Appel 8 mars : Départ 14 heures métro Capitole (très central). Cortège de tête de l’interorga en mixité choisie, avec camion et animation. Cortège en soutien à la Palestine en mixité. Syndicats, partis, organisations de droits humains étaient présent·es avec leurs cortèges et mots d’ordre. Cortège très jeune autour de la frappe. Énormément de pancartes, mais pas beaucoup d’organisation des cortèges. Ça avait l’air assez spontanée. On était entre 7 000 et 9 000 personnes. Ambiance très festive comme d’habitude à Toulouse, mais moins de revendications politiques construites que les années précédentes.
Témoignage de Marseille
4 manifestations en une journée, c’est presque comme ça tous les ans.
La manifestation de Marseille 8 Mars est organisée lors de réunions avec des individus et des organisations tels que Asso Solidaires, syndicats enseignants, Riposte Antifasciste, Collages féministes, du Pain et des Roses. Elle n’a pas été un débordement humain tel que dans d’autres villes. La grève féministe a commencé à être portée politiquement, notamment par le biais de la Coordination féministe dont l’appel à la grève féministe a été repris localement.

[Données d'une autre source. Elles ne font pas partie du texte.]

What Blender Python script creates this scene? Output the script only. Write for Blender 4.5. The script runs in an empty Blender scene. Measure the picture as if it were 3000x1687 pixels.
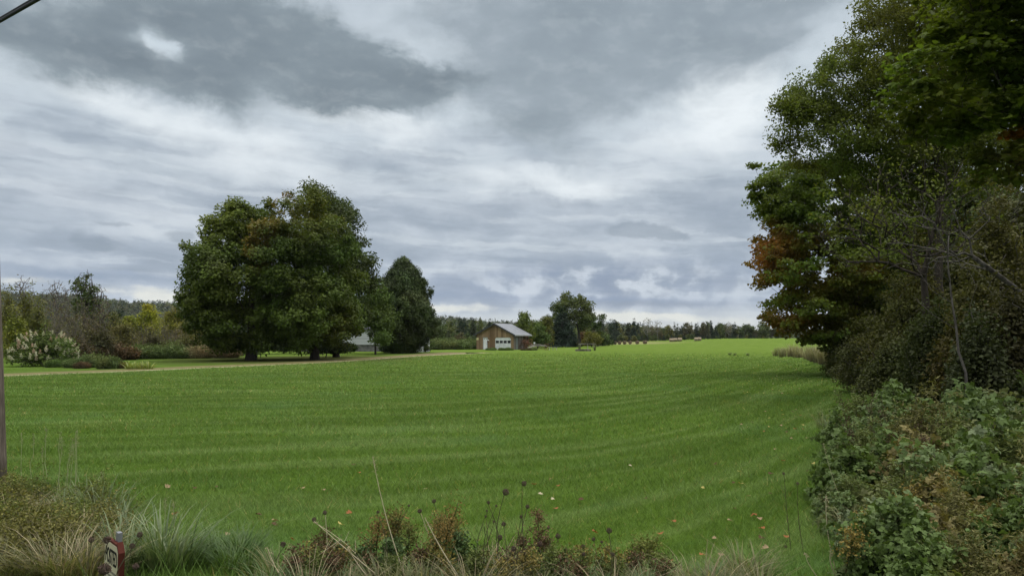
import bpy, math, random
import numpy as np
from mathutils import Vector, Matrix

# ------------------------------------------------------------------ camera
SC = bpy.context.scene
COL = SC.collection
EYE = 2.0                       # the camera's height above the field
PITCH = math.radians(3.86)
FPX = 3000 * 26 / 36            # focal length in photo pixels (photo 3000 x 1687)
cd = bpy.data.cameras.new('camera')
cd.sensor_width = 36; cd.lens = 26; cd.clip_start = 0.1; cd.clip_end = 9000
cam = bpy.data.objects.new('camera', cd); COL.objects.link(cam)
cam.location = (0, 0, EYE)
cam.rotation_euler = (math.pi / 2 + PITCH, 0, 0)
SC.camera = cam
SC.view_settings.view_transform = 'Standard'
SC.view_settings.look = 'None'
SC.view_settings.exposure = 0.0
SC.view_settings.gamma = 1.0
SC.cycles.max_bounces = 6
SC.cycles.diffuse_bounces = 3
SC.cycles.glossy_bounces = 2
SC.cycles.transmission_bounces = 4
SC.cycles.transparent_max_bounces = 8
SC.cycles.caustics_reflective = False
SC.cycles.caustics_refractive = False

def ray(px, py):
    r = (px - 1500) / FPX; u = (843.5 - py) / FPX
    return (r, math.cos(PITCH) - u * math.sin(PITCH), math.sin(PITCH) + u * math.cos(PITCH))
def azel(px, py):
    x, y, z = ray(px, py)
    return math.atan2(x, y), math.atan2(z, math.hypot(x, y))
def lin(r, g, b):
    f = lambda c: (c / 255 / 12.92) if c / 255 <= 0.04045 else ((c / 255 + 0.055) / 1.055) ** 2.4
    return (f(r), f(g), f(b))

# ------------------------------------------------------------------ node helper
class S:
    """a node socket with arithmetic"""
    def __init__(s, nt, out): s.nt = nt; s.out = out
    def _m(s, op, *args):
        n = s.nt.nodes.new('ShaderNodeMath'); n.operation = op
        for i, a in enumerate((s,) + args):
            if isinstance(a, S): s.nt.links.new(a.out, n.inputs[i])
            else: n.inputs[i].default_value = a
        return S(s.nt, n.outputs[0])
    def __add__(s, o): return s._m('ADD', o)
    def __sub__(s, o): return s._m('SUBTRACT', o)
    def __mul__(s, o): return s._m('MULTIPLY', o)
    def __truediv__(s, o): return s._m('DIVIDE', o)
    def clamp01(s):
        r = s._m('ADD', 0.0); r.out.node.use_clamp = True; return r
    def step(s, lo, hi):
        n = s.nt.nodes.new('ShaderNodeMapRange'); n.interpolation_type = 'SMOOTHSTEP'
        s.nt.links.new(s.out, n.inputs[0])
        n.inputs[1].default_value = lo; n.inputs[2].default_value = hi
        return S(s.nt, n.outputs[0])
def vec(nt, x, y, z):
    n = nt.nodes.new('ShaderNodeCombineXYZ')
    for i, a in enumerate((x, y, z)):
        if isinstance(a, S): nt.links.new(a.out, n.inputs[i])
        else: n.inputs[i].default_value = a
    return n.outputs[0]
def noise(nt, v, scale, detail=5, rough=0.5, dist=0.0, w=None):
    n = nt.nodes.new('ShaderNodeTexNoise')
    if w is not None: n.noise_dimensions = '4D'; n.inputs['W'].default_value = w
    if v is not None: nt.links.new(v, n.inputs['Vector'])
    n.inputs['Scale'].default_value = scale; n.inputs['Detail'].default_value = detail
    n.inputs['Roughness'].default_value = rough; n.inputs['Distortion'].default_value = dist
    return S(nt, n.outputs['Fac'])
def ramp(nt, fac, stops, interp='LINEAR'):
    n = nt.nodes.new('ShaderNodeValToRGB'); n.color_ramp.interpolation = interp
    if isinstance(fac, S): nt.links.new(fac.out, n.inputs[0])
    el = n.color_ramp.elements
    while len(el) < len(stops): el.new(0.5)
    for e, (p, c) in zip(el, stops):
        e.position = p; e.color = (*c, 1) if len(c) == 3 else c
    return n.outputs[0]
def mix(nt, fac, a, b, mode='MIX'):
    n = nt.nodes.new('ShaderNodeMix'); n.data_type = 'RGBA'; n.blend_type = mode
    for i, v in ((0, fac), (6, a), (7, b)):
        if isinstance(v, S): nt.links.new(v.out, n.inputs[i])
        elif isinstance(v, (int, float)): n.inputs[i].default_value = v
        elif isinstance(v, tuple): n.inputs[i].default_value = (*v, 1)
        else: nt.links.new(v, n.inputs[i])
    return n.outputs[2]

# ------------------------------------------------------------------ sky: grey autumn overcast in layers
SUN_EL, SUN_AZ = math.radians(66), math.radians(60)      # high, off to the right
SKY_STRENGTH = 0.1
W = bpy.data.worlds.new('World'); SC.world = W; W.use_nodes = True
nt = W.node_tree; nt.nodes.clear()
wo = nt.nodes.new('ShaderNodeOutputWorld'); bg = nt.nodes.new('ShaderNodeBackground')
bg.inputs['Strength'].default_value = SKY_STRENGTH
nt.links.new(bg.outputs[0], wo.inputs[0])
sk = nt.nodes.new('ShaderNodeTexSky'); sk.sky_type = 'NISHITA'; sk.sun_disc = False
sk.sun_elevation = SUN_EL; sk.sun_rotation = SUN_AZ; sk.air_density = 1.0; sk.dust_density = 2.0
tc = nt.nodes.new('ShaderNodeTexCoord'); sp = nt.nodes.new('ShaderNodeSeparateXYZ')
nt.links.new(tc.outputs['Generated'], sp.inputs[0])
dx, dy, dz = (S(nt, o) for o in sp.outputs)
az = dx._m('ARCTAN2', dy); el = dz._m('ARCSINE')
DEG = math.pi / 180
# a flat cloud deck overhead: far cloud foreshortens towards the horizon
inv = dz._m('MAXIMUM', 0.0) + 0.055
cx = dx / inv; cy = dy / inv
deck = vec(nt, cx, cy, 0.0)
n_warp = noise(nt, deck, 0.9, 6, 0.55) - 0.5
n_warp2 = noise(nt, deck, 0.9, 6, 0.55, w=7.3) - 0.5
n_deck = noise(nt, vec(nt, cx * 0.45 + cy * 0.10, cy - cx * 0.22, 0.0), 1.15, 7, 0.52, 0.35)
n_fine = noise(nt, vec(nt, az + el * 0.25, el * 1.7, 3.0), 10.0, 8, 0.58, 0.15)
n_soft = noise(nt, deck, 2.2, 4, 0.5, w=3.1)
n_puff = noise(nt, vec(nt, az * 1.0, el * 1.9, 1.0), 17.0, 7, 0.58, 0.4)
n_edge = noise(nt, vec(nt, az, el * 1.4, 9.0), 9.0, 8, 0.62, 0.3) - 0.5
n_edge2 = noise(nt, vec(nt, az, el * 1.4, 4.0), 9.0, 8, 0.62, 0.3) - 0.5
azw = az + n_edge * 0.13 + n_warp * 0.03
elw = el + n_edge2 * 0.075 + n_warp2 * 0.015
def blobs(lst, a=None, e=None):
    a = a or azw; e = e or elw; tot = None
    for (px, py, rx, ry, tilt, w) in lst:        # photo px of the direction, radii in px, tilt in degrees
        a0, e0 = azel(px, py); c, s = math.cos(math.radians(tilt)), math.sin(math.radians(tilt))
        da = a - a0; de = e - e0
        u = (da * c + de * s) * (FPX / rx); v = (de * c - da * s) * (FPX / ry)
        g = ((u * u + v * v) * -1.0)._m('EXPONENT') * w
        tot = g if tot is None else tot + g
    return tot
elf = (el * (1 / (50 * DEG)))
base = ramp(nt, elf, [(0.0, lin(212, 213, 208)), (0.030, lin(200, 206, 208)), (0.055, lin(170, 183, 200)),
                      (0.085, lin(160, 173, 190)), (0.14, lin(168, 180, 193)), (0.19, lin(174, 185, 197)), (0.245, lin(182, 193, 203)),
                      (0.30, lin(196, 207, 216)), (0.37, lin(200, 211, 219)), (0.5, lin(185, 196, 206)),
                      (0.70, lin(236, 240, 243)), (0.80, (1.5, 1.52, 1.55)), (1.0, (2.3, 2.32, 2.35))])
# long bands of thicker and thinner cloud, lying almost level
n_band = noise(nt, vec(nt, az * 2.4 + n_warp * 0.6, el * 21.0 + az * 1.6 + n_warp2 * 1.6, 0.0), 1.0, 5, 0.50)
n_band2 = noise(nt, vec(nt, az * 6.0 + n_edge * 0.6, el * 52.0 + az * 3.0 + n_edge2 * 1.6, 4.0), 1.0, 5, 0.52)
n_lump = noise(nt, vec(nt, az + n_edge * 0.03, el * 2.3 + n_edge2 * 0.05, 6.0), 8.5, 8, 0.56)
inv_ = lambda q: q * -1.0 + 1.0
inband = (el * -1.0 + 19 * DEG).step(0.0, 6 * DEG) * el.step(1.0 * DEG, 3.0 * DEG)
col = mix(nt, n_deck.step(0.45, 0.75) * 0.25, base, lin(214, 222, 229))
col = mix(nt, inband * n_lump.step(0.50, 0.64) * 0.55, col, lin(200, 209, 218))
col = mix(nt, inband * inv_(n_lump).step(0.50, 0.64) * 0.55, col, lin(152, 164, 178))
col = mix(nt, inband * n_band.step(0.48, 0.72) * 0.75, col, lin(205, 213, 221))
col = mix(nt, inband * inv_(n_band).step(0.48, 0.70) * 0.75, col, lin(146, 159, 174))
col = mix(nt, inband * n_band2.step(0.52, 0.66) * 0.42, col, lin(212, 220, 226))
col = mix(nt, inband * inv_(n_band2).step(0.52, 0.66) * 0.40, col, lin(148, 161, 176))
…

De leurs côtés, les femmes kurdes font toujours leur propre manif, mais on est invité à y aller, et elles rejoignent aussi nos manifs.
Côté syndicats : avant c’était un rassemblement, cette année c’est devenu une manif. Mais c’est tendax de s’organiser avec eux. L’année dernière il y avait eu du lien qui s’était fait, mais on y est pas encore, et pas assez de force cette année côté Marseille 8 Mars.
Enfin, Osez le féminisme : on a essayé l’année dernière d’aller les rencontrer pour peut-être faire front commun mais ça ne l’a pas fait rapport à leurs positions transphobes notamment.